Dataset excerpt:
○ ○ ○ ○ ○ ○ ○
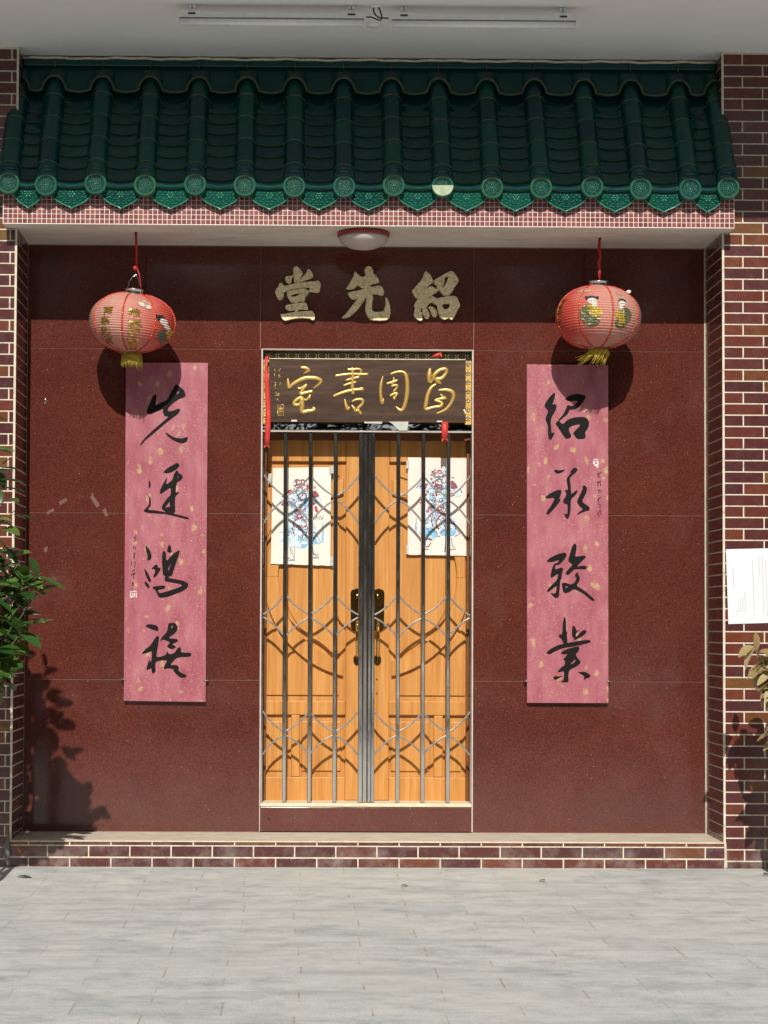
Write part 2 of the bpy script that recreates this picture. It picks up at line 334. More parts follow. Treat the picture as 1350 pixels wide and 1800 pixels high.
# ------------------------------------------------------------------ mesh helpers
class MB:
    def __init__(s): s.v = []; s.f = []; s.t = []; s.smooth = []; s.cur = .5
    def vert(s, p): s.v.append(Vector(p)); s.t.append(s.cur); return len(s.v)-1
    def face(s, idx, sm=False): s.f.append(tuple(idx)); s.smooth.append(sm)
    def quad(s, a, b, c, d, sm=False): s.face([s.vert(p) for p in (a, b, c, d)], sm)
    def box(s, x0, x1, y0, y1, z0, z1):
        i = [s.vert((x, y, z)) for z in (z0, z1) for y in (y0, y1) for x in (x0, x1)]
        for q in ((0, 2, 3, 1), (4, 5, 7, 6), (0, 1, 5, 4), (2, 6, 7, 3), (0, 4, 6, 2), (1, 3, 7, 5)): s.face([i[k] for k in q])
        return s
    def tile_y(s, x0, x1, z0, z1, y, h, bev=.0015):          # bevelled tile facing -Y
        a = [s.vert(p) for p in ((x0, y, z0), (x1, y, z0), (x1, y, z1), (x0, y, z1))]
        b = [s.vert(p) for p in ((x0+bev, y-h, z0+bev), (x1-bev, y-h, z0+bev), (x1-bev, y-h, z1-bev), (x0+bev, y-h, z1-bev))]
        s.face(b)
        for k in range(4): s.face([a[k], a[(k+1) % 4], b[(k+1) % 4], b[k]])
    def tile_x(s, y0, y1, z0, z1, x, h, bev=.0015):          # bevelled tile facing sign(h) X
        a = [s.vert(p) for p in ((x, y0, z0), (x, y1, z0), (x, y1, z1), (x, y0, z1))]
        b = [s.vert(p) for p in ((x+h, y0+bev, z0+bev), (x+h, y1-bev, z0+bev), (x+h, y1-bev, z1-bev), (x+h, y0+bev, z1-bev))]
        o = 1 if h > 0 else -1
        s.face(b[::o])
        for k in range(4): s.face([a[k], a[(k+1) % 4], b[(k+1) % 4], b[k]][::o])
    def tube(s, pts, rad, n=8, flat=1.0, caps=True, sm=True):
        pts = [Vector(p) for p in pts]; m = len(pts)
        rads = rad if isinstance(rad, (list, tuple)) else [rad]*m
        prev = None; rings = []
        for i, p in enumerate(pts):
            d = (pts[min(i+1, m-1)]-pts[max(i-1, 0)]).normalized()
            ref = Vector((0, 1, 0)) if abs(d.y) < .95 else Vector((0, 0, 1))
            a = d.cross(ref).normalized(); b = a.cross(d).normalized()
            rings.append([s.vert(p + a*math.cos(2*math.pi*k/n)*rads[i] + b*math.sin(2*math.pi*k/n)*rads[i]*flat) for k in range(n)])
        for i in range(m-1):
            for k in range(n): s.face([rings[i][k], rings[i][(k+1) % n], rings[i+1][(k+1) % n], rings[i+1][k]], sm)
        if caps: s.face(rings[0][::-1]); s.face(rings[-1])
        return s
    def prism(s, outer, y0, y1, holes=(), tr=None):           # outline in (x,z), front at y0, back at y1
        loops = [outer]+list(holes)
        flat = [Vector((p[0], p[1], 0)) for l in loops for p in l]
        tris = tessellate_polygon([[Vector((p[0], p[1], 0)) for p in l] for l in loops])
        tr = tr or (lambda x, y, z: (x, y, z))
        fr = [s.vert(tr(p.x, y0, p.y)) for p in flat]
        bk = [s.vert(tr(p.x, y1, p.y)) for p in flat]
        for t in tris: s.face([fr[k] for k in t]); s.face([bk[k] for k in t][::-1])
        o = 0
        for l in loops:
            n = len(l)
            for k in range(n): s.face([fr[o+k], fr[o+(k+1) % n], bk[o+(k+1) % n], bk[o+k]])
            o += n
        return s
    def sheet(s, outer, y, tr=None, holes=()):
        loops = [outer]+list(holes)
        flat = [Vector((p[0], p[1], 0)) for l in loops for p in l]
        tris = tessellate_polygon([[Vector((p[0], p[1], 0)) for p in l] for l in loops])
        tr = tr or (lambda x, z: (x, y, z))
        fr = [s.vert(tr(p.x, p.y)) for p in flat]
        for t in tris: s.face([fr[k] for k in t])
        return s
    def lathe(s, prof, c, axis='Z', n=32, sm=True):           # prof: (r, h)
        rings = []
        for r, h in prof:
            ring = []
            for k in range(n):
                a = 2*math.pi*k/n; ca, sa = r*math.cos(a), r*math.sin(a)
                q = (ca, sa, h) if axis == 'Z' else (ca, h, sa)
                ring.append(s.vert(Vector(c)+Vector(q)))
            rings.append(ring)
        for i in range(len(rings)-1):
            for k in range(n): s.face([rings[i][k], rings[i][(k+1) % n], rings[i+1][(k+1) % n], rings[i+1][k]], sm)
        if prof[0][0] > 1e-5: s.face(rings[0][::-1])
        if prof[-1][0] > 1e-5: s.face(rings[-1])
        return s
    def blob(s, c, rx, ry, rz, rot=0.0, n=8, m=5):
        c = Vector(c); rings = []
        for i in range(1, m):
            th = math.pi*i/m
            ring = []
            for k in range(n):
                a = 2*math.pi*k/n
                x, z = rx*math.sin(th)*math.cos(a), rz*math.sin(th)*math.sin(a)
                ring.append(s.vert(c+Vector((x*math.cos(rot)-z*math.sin(rot), -ry*math.cos(th), x*math.sin(rot)+z*math.cos(rot)))))
            rings.append(ring)
        t = s.vert(c+Vector((0, -ry, 0))); b = s.vert(c+Vector((0, ry, 0)))
        for k in range(n):
            s.face([t, rings[0][k], rings[0][(k+1) % n]], True); s.face([b, rings[-1][(k+1) % n], rings[-1][k]], True)
            for i in range(len(rings)-1): s.face([rings[i][k], rings[i+1][k], rings[i+1][(k+1) % n], rings[i][(k+1) % n]], True)
        return s
    def build(s, name, mat, parent=None, bevel=0, fix=True):
        org = Vector((0, 0, 0)); p = parent
        while p is not None: org = org + p.location; p = p.parent
        loc = Vector((0, 0, 0))
        if parent is None:
            xs = [v.x for v in s.v]; ys = [v.y for v in s.v]; zs = [v.z for v in s.v]
            loc = Vector(((min(xs)+max(xs))/2, (min(ys)+max(ys))/2, min(zs)))
        me = bpy.data.meshes.new(name)
        me.from_pydata([tuple(v-org-loc) for v in s.v], [], s.f)
        me.polygons.foreach_set('use_smooth', s.smooth)
        at = me.attributes.new('tint', 'FLOAT', 'POINT'); at.data.foreach_set('value', s.t)
        me.materials.append(M[mat])
        if fix:
            bm = bmesh.new(); bm.from_mesh(me); bmesh.ops.recalc_face_normals(bm, faces=bm.faces); bm.to_mesh(me); bm.free()
        me.update()
        o = bpy.data.objects.new(name, me); C.objects.link(o); o.location = loc
        if parent is not None: o.parent = parent
        if bevel:
            b = o.modifiers.new('bevel', 'BEVEL'); b.width = bevel; b.segments = 2; b.limit_method = 'ANGLE'
        return o
def tag(o, label, cat, group=None):
    o['label'] = label; o['category'] = cat
    if group: o['group'] = group
    return o
def thing(name, label, cat, loc=(0, 0, 0), group=None):
    o = bpy.data.objects.new(name, None); C.objects.link(o); o.location = loc; o.empty_display_size = .1
    return tag(o, label, cat, group)
def copy_tree(o, parent=None):
    c = o.copy(); C.objects.link(c); c.parent = parent
    for ch in o.children: copy_tree(ch, c)
    return c
def chaikin(pts, n=1):
    for _ in range(n):
        q = []
        for i in range(len(pts)):
            a, b = pts[i], pts[(i+1) % len(pts)]
            q += [(a[0]*.8+b[0]*.2, a[1]*.8+b[1]*.2), (a[0]*.2+b[0]*.8, a[1]*.2+b[1]*.8)]
        pts = q
    return pts
def px_poly(poly, org, sc, Y, smooth=1):
    pts = chaikin(poly, smooth) if smooth else poly
    return [P(org[0]+x/sc, org[1]+y/sc, Y) for x, y in pts]

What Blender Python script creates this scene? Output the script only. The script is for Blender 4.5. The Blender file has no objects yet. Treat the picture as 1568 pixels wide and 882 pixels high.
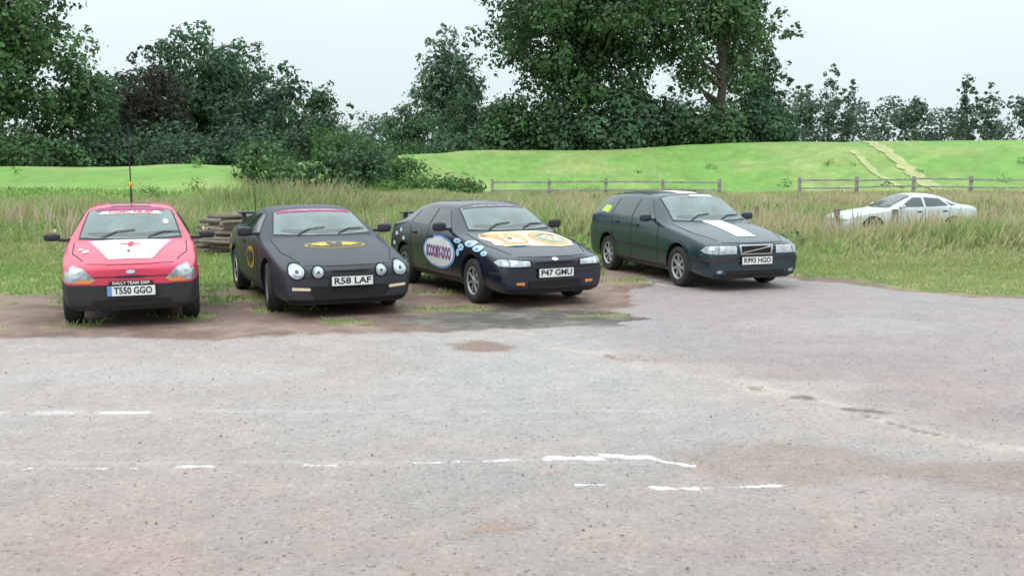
import bpy, bmesh, math, random
import numpy as np
from mathutils import Vector, Matrix
from mathutils.bvhtree import BVHTree
from mathutils.geometry import tessellate_polygon
random.seed(3); RNG=np.random.default_rng(7)
scene=bpy.context.scene
COL=scene.collection

# ---------------------------------------------------------------- helpers
def link(o,parent=None):
    COL.objects.link(o)
    if parent: o.parent=parent
    return o
def newmat(name):
    m=bpy.data.materials.new(name); m.use_nodes=True
    nt=m.node_tree; b=nt.nodes['Principled BSDF']
    return m,nt,b
def mat(name,col,rough=.5,metal=0,coat=0,var=.12,scale=6,bump=0,spec=.5,bscale=40):
    m,nt,b=newmat(name); N=nt.nodes; L=nt.links
    tc=N.new('ShaderNodeTexCoord'); nz=N.new('ShaderNodeTexNoise')
    nz.inputs['Scale'].default_value=scale; nz.inputs['Detail'].default_value=5
    L.new(tc.outputs['Object'],nz.inputs['Vector'])
    mr=N.new('ShaderNodeMapRange'); mr.inputs['To Min'].default_value=1-var; mr.inputs['To Max'].default_value=1+var
    mr.inputs['From Min'].default_value=.25; mr.inputs['From Max'].default_value=.75
    L.new(nz.outputs['Fac'],mr.inputs['Value'])
    vm=N.new('ShaderNodeVectorMath'); vm.operation='SCALE'; vm.inputs[0].default_value=col
    L.new(mr.outputs['Result'],vm.inputs['Scale']); L.new(vm.outputs[0],b.inputs['Base Color'])
    b.inputs['Roughness'].default_value=rough; b.inputs['Metallic'].default_value=metal
    b.inputs['Coat Weight'].default_value=coat; b.inputs['Coat Roughness'].default_value=.10
    b.inputs['Specular IOR Level'].default_value=spec
    if bump:
        n2=N.new('ShaderNodeTexNoise'); n2.inputs['Scale'].default_value=bscale; n2.inputs['Detail'].default_value=6
        L.new(tc.outputs['Object'],n2.inputs['Vector'])
        bp=N.new('ShaderNodeBump'); bp.inputs['Strength'].default_value=bump; bp.inputs['Distance'].default_value=.02
        L.new(n2.outputs['Fac'],bp.inputs['Height']); L.new(bp.outputs[0],b.inputs['Normal'])
    return m
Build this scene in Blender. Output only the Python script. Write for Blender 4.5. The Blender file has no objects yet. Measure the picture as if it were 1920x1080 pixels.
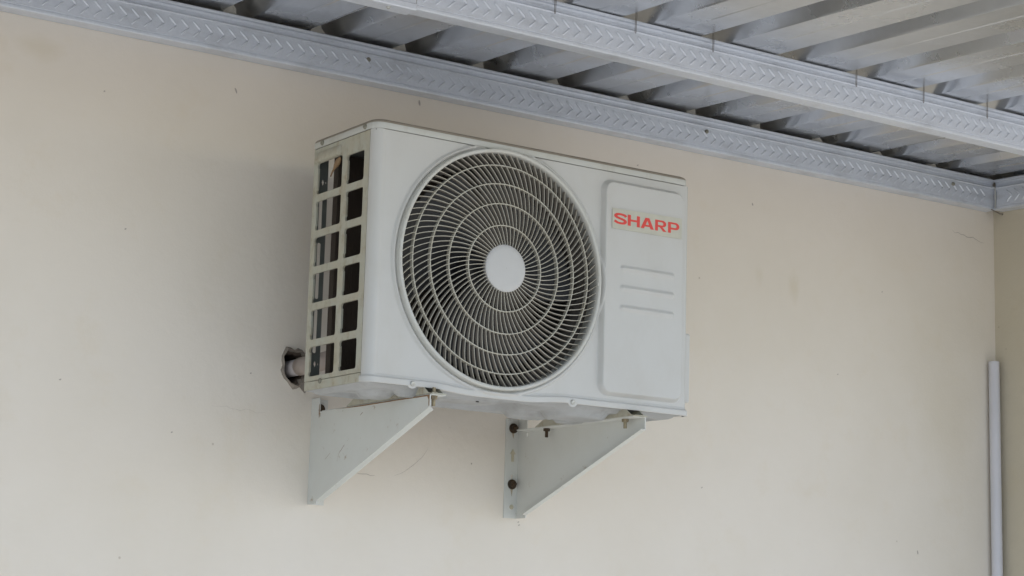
import bpy, bmesh, math, random
from mathutils import Vector, Matrix, noise
from math import sin, cos, pi, radians, hypot, tan
random.seed(7)
S = bpy.context.scene
COL = S.collection

# ------------------------------------------------------------------ camera
cam = bpy.data.cameras.new('camera')
cam.sensor_width = 36.0
cam.lens = 3722.56 / 1920 * 36
cam.clip_start = 0.05
cam.clip_end = 500
co = bpy.data.objects.new('camera', cam)
COL.objects.link(co)
cr = Vector((0.82473596, -0.56482024, 0.02808372))
cu = Vector((-0.12037425, -0.12681177, 0.98459576))
cf = Vector((0.55255827, 0.81541208, 0.17257604))
M = Matrix((cr, cu, -cf)).transposed().to_4x4()
M.translation = (-1.76828, -3.48927, -0.44276)
co.matrix_world = M
S.camera = co

# ------------------------------------------------------------------ sky, sun, exposure
SUN_DIR = Vector((0.46, -0.56, 0.69)).normalized()      # from the scene towards the light
world = bpy.data.worlds.new('World')
S.world = world
world.use_nodes = True
wn = world.node_tree
sky = wn.nodes.new('ShaderNodeTexSky')
sky.sky_type = 'NISHITA'
sky.sun_disc = False
sky.sun_elevation = math.asin(SUN_DIR.z)
sky.sun_rotation = math.atan2(SUN_DIR.x, SUN_DIR.y)
sky.dust_density = 1.0
sky.air_density = 1.0
bg = wn.nodes['Background']
bg.inputs['Strength'].default_value = 0.10
wn.links.new(sky.outputs[0], bg.inputs['Color'])
sun = bpy.data.lights.new('sun', 'SUN')
sun.energy = 3.0
sun.angle = radians(15)
sun.color = (1.0, 0.985, 0.96)
so = bpy.data.objects.new('sun', sun)
COL.objects.link(so)
so.rotation_euler = SUN_DIR.to_track_quat('Z', 'Y').to_euler()
S.view_settings.view_transform = 'Standard'
S.view_settings.look = 'None'
S.view_settings.gamma = 1
S.view_settings.use_curve_mapping = False
S.view_settings.exposure = 1.27
S.render.engine = 'CYCLES'
S.cycles.max_bounces = 8
S.cycles.diffuse_bounces = 5

# ------------------------------------------------------------------ materials
def mat(name, col, rough=0.5, metal=0.0, var=0.0, vscale=6.0, col2=None, bump=0.0, bscale=60.0, spec=0.5,
        rvar=0.0, stretch=None, bdetail=5):
    m = bpy.data.materials.new(name)
    m.use_nodes = True
    nt = m.node_tree
    b = nt.nodes['Principled BSDF']
    b.inputs['Base Color'].default_value = (*col, 1)
    b.inputs['Roughness'].default_value = rough
    b.inputs['Metallic'].default_value = metal
    b.inputs['Specular IOR Level'].default_value = spec
    tc = nt.nodes.new('ShaderNodeTexCoord')
    src = tc.outputs['Object']
    if stretch:
        mp = nt.nodes.new('ShaderNodeMapping')
        mp.inputs['Scale'].default_value = stretch
        nt.links.new(src, mp.inputs['Vector'])
        src = mp.outputs[0]
    if var > 0:
        n = nt.nodes.new('ShaderNodeTexNoise')
        n.inputs['Scale'].default_value = vscale
        n.inputs['Detail'].default_value = 6
        n.inputs['Roughness'].default_value = 0.62
        nt.links.new(src, n.inputs['Vector'])
        rp = nt.nodes.new('ShaderNodeValToRGB')
        rp.color_ramp.elements[0].position = 0.36
        rp.color_ramp.elements[1].position = 0.70
        c2 = col2 if col2 else tuple(c * 0.6 for c in col)
        rp.color_ramp.elements[0].color = (*col, 1)
        rp.color_ramp.elements[1].color = tuple(col[i] * (1 - var) + c2[i] * var for i in range(3)) + (1,)
        nt.links.new(n.outputs['Fac'], rp.inputs['Fac'])
        nt.links.new(rp.outputs['Color'], b.inputs['Base Color'])
        if rvar > 0:
            mr = nt.nodes.new('ShaderNodeMapRange')
            mr.inputs['From Min'].default_value = 0.35
            mr.inputs['From Max'].default_value = 0.65
            mr.inputs['To Min'].default_value = rough - rvar
            mr.inputs['To Max'].default_value = rough + rvar
            nt.links.new(n.outputs['Fac'], mr.inputs['Value'])
            nt.links.new(mr.outputs[0], b.inputs['Roughness'])
    if bump > 0:
        n2 = nt.nodes.new('ShaderNodeTexNoise')
        n2.inputs['Scale'].default_value = bscale
        n2.inputs['Detail'].default_value = bdetail
        nt.links.new(src, n2.inputs['Vector'])
        bp = nt.nodes.new('ShaderNodeBump')
        bp.inputs['Strength'].default_value = bump
        bp.inputs['Distance'].default_value = 0.002
        nt.links.new(n2.outputs['Fac'], bp.inputs['Height'])
        nt.links.new(bp.outputs[0], b.inputs['Normal'])
    return m


def grime(m, col, amt, scale=(26, 26, 1.6), lo=0.52, hi=0.80):
    """rain streaks and blotches of dust over a painted sheet"""
    nt = m.node_tree
    b = nt.nodes['Principled BSDF']
    old = b.inputs['Base Color'].links[0].from_socket
    tc = nt.nodes.new('ShaderNodeTexCoord')
    mp = nt.nodes.new('ShaderNodeMapping')
    mp.inputs['Scale'].default_value = scale
    nt.links.new(tc.outputs['Object'], mp.inputs['Vector'])
    n = nt.nodes.new('ShaderNodeTexNoise')
    n.inputs['Scale'].default_value = 1.0
    n.inputs['Detail'].default_value = 7
    n.inputs['Roughness'].default_value = 0.68
    nt.links.new(mp.outputs[0], n.inputs['Vector'])
    r = nt.nodes.new('ShaderNodeMapRange')
    r.inputs['From Min'].default_value = lo
    r.inputs['From Max'].default_value = hi
    r.inputs['To Max'].default_value = amt
    nt.links.new(n.outputs['Fac'], r.inputs['Value'])
    x = nt.nodes.new('ShaderNodeMix')
    x.data_type = 'RGBA'
    nt.links.new(r.outputs[0], x.inputs['Factor'])
    nt.links.new(old, x.inputs[6])
    x.inputs[7].default_value = (*col, 1)
    nt.links.new(x.outputs[2], b.inputs['Base Color'])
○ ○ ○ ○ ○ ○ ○
→ What to produce:
In the listing above, find the line containing "Build this scene" and the line containing "S.camera = co", then write out both of them and every line between, exactly, with no pictures.

→ Result of this task:
Build this scene in Blender. Output only the Python script. Write for Blender 4.5. The Blender file has no objects yet. Measure the picture as if it were 1920x1080 pixels.
import bpy, bmesh, math, random
from mathutils import Vector, Matrix, noise
from math import sin, cos, pi, radians, hypot, tan
random.seed(7)
S = bpy.context.scene
COL = S.collection

# ------------------------------------------------------------------ camera
cam = bpy.data.cameras.new('camera')
cam.sensor_width = 36.0
cam.lens = 3722.56 / 1920 * 36
cam.clip_start = 0.05
cam.clip_end = 500
co = bpy.data.objects.new('camera', cam)
COL.objects.link(co)
cr = Vector((0.82473596, -0.56482024, 0.02808372))
cu = Vector((-0.12037425, -0.12681177, 0.98459576))
cf = Vector((0.55255827, 0.81541208, 0.17257604))
M = Matrix((cr, cu, -cf)).transposed().to_4x4()
M.translation = (-1.76828, -3.48927, -0.44276)
co.matrix_world = M
S.camera = co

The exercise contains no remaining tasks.